Pictures stay out. Extract the lines below from the first one through the line with "R = random.Random(7)", both included.

--- START OF Collected material ---

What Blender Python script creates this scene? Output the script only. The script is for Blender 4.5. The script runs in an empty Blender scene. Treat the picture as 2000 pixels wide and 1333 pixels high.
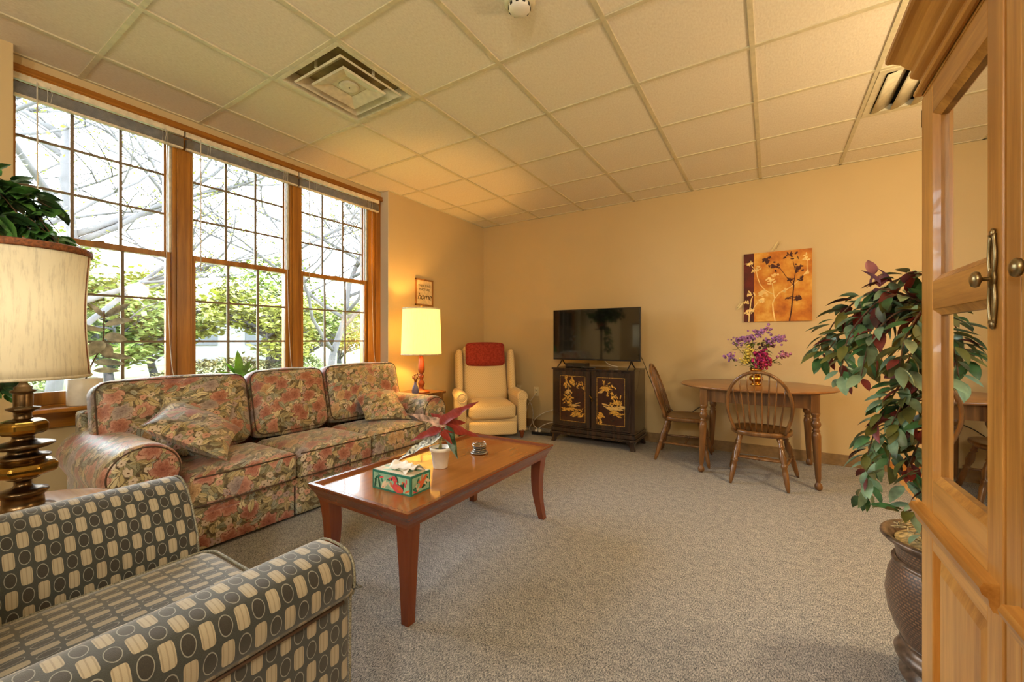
import bpy, bmesh, math, random
from math import sin, cos, pi, radians, sqrt
from mathutils import Vector, Matrix, noise as mnoise

S = bpy.context.scene
COL = S.collection
R = random.Random(7)

# ------------------------------------------------------------------ camera, light, exposure
cd = bpy.data.cameras.new('camera'); cam = bpy.data.objects.new('camera', cd); COL.objects.link(cam)
cd.sensor_width = 36.0; cd.lens = 806.0 / 2000.0 * 36.0
cd.shift_y = -0.001; cd.clip_start = 0.03; cd.clip_end = 300
cam.location = (3.13, -1.33, 1.122)
cam.rotation_euler = (radians(90), 0, 0.5596)
S.camera = cam
S.view_settings.view_transform = 'Standard'; S.view_settings.look = 'None'
S.view_settings.exposure = 1.12; S.view_settings.gamma = 1.0
S.view_settings.use_curve_mapping = False
S.cycles.use_denoising = True
S.cycles.max_bounces = 10; S.cycles.diffuse_bounces = 5; S.cycles.glossy_bounces = 4
S.cycles.transparent_max_bounces = 16; S.cycles.transmission_bounces = 6
S.cycles.caustics_reflective = False; S.cycles.caustics_refractive = False
S.cycles.sample_clamp_indirect = 8.0

W = bpy.data.worlds.new('overcast_sky'); S.world = W; W.use_nodes = True
_bg = W.node_tree.nodes['Background']
_bg.inputs[0].default_value = (0.82, 0.93, 1.0, 1); _bg.inputs[1].default_value = 10.0

def lamp(name, kind, loc, energy, color, size=0.1, rot=(0, 0, 0), sy=None, spread=None):
    l = bpy.data.lights.new(name, kind); l.energy = energy; l.color = color
    if kind == 'AREA':
        l.size = size
        if sy: l.shape = 'RECTANGLE'; l.size_y = sy
    elif kind == 'SUN': l.angle = size
    else: l.shadow_soft_size = size
    o = bpy.data.objects.new(name, l); COL.objects.link(o); o.location = loc; o.rotation_euler = rot
    return o
WARM = (1.0, 0.70, 0.40)
# light portals in the window openings guide the sky light indoors (they emit nothing themselves)
for _i, _y in enumerate((-0.51, 0.32, 1.14)):
    _p = lamp('window_portal', 'AREA', (-0.55, _y, 1.65), 1, (1, 1, 1), 0.7, (0, radians(-90), 0), 1.9)
    _p.data.size = 1.9; _p.data.size_y = 0.7
    _p.data.cycles.is_portal = True
# unseen opal globe pendants added to brighten the room: two behind the camera, one over the kitchen side (fixtures built below)
ADDED_PENDANTS = [(2.3, -3.1, 2.02, 30, (1.0, 0.98, 0.94)), (3.6, -2.5, 2.02, 38, (1.0, 0.98, 0.88)), (4.6, 1.1, 1.9, 38, (1.0, 0.77, 0.47))]
for _x, _y, _z, _e, _c in ADDED_PENDANTS:
    lamp('added_pendant_bulb', 'POINT', (_x, _y, _z), _e, _c, 0.13)

# ------------------------------------------------------------------ helpers
def lin(c):
    return tuple(((x / 255) / 12.92 if x / 255 <= 0.04045 else ((x / 255 + 0.055) / 1.055) ** 2.4) for x in c[:3]) + (1.0,)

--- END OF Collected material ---

• _Problem solution_
What Blender Python script creates this scene? Output the script only. The script is for Blender 4.5. The script runs in an empty Blender scene. Treat the picture as 2000 pixels wide and 1333 pixels high.
import bpy, bmesh, math, random
from math import sin, cos, pi, radians, sqrt
from mathutils import Vector, Matrix, noise as mnoise

S = bpy.context.scene
COL = S.collection
R = random.Random(7)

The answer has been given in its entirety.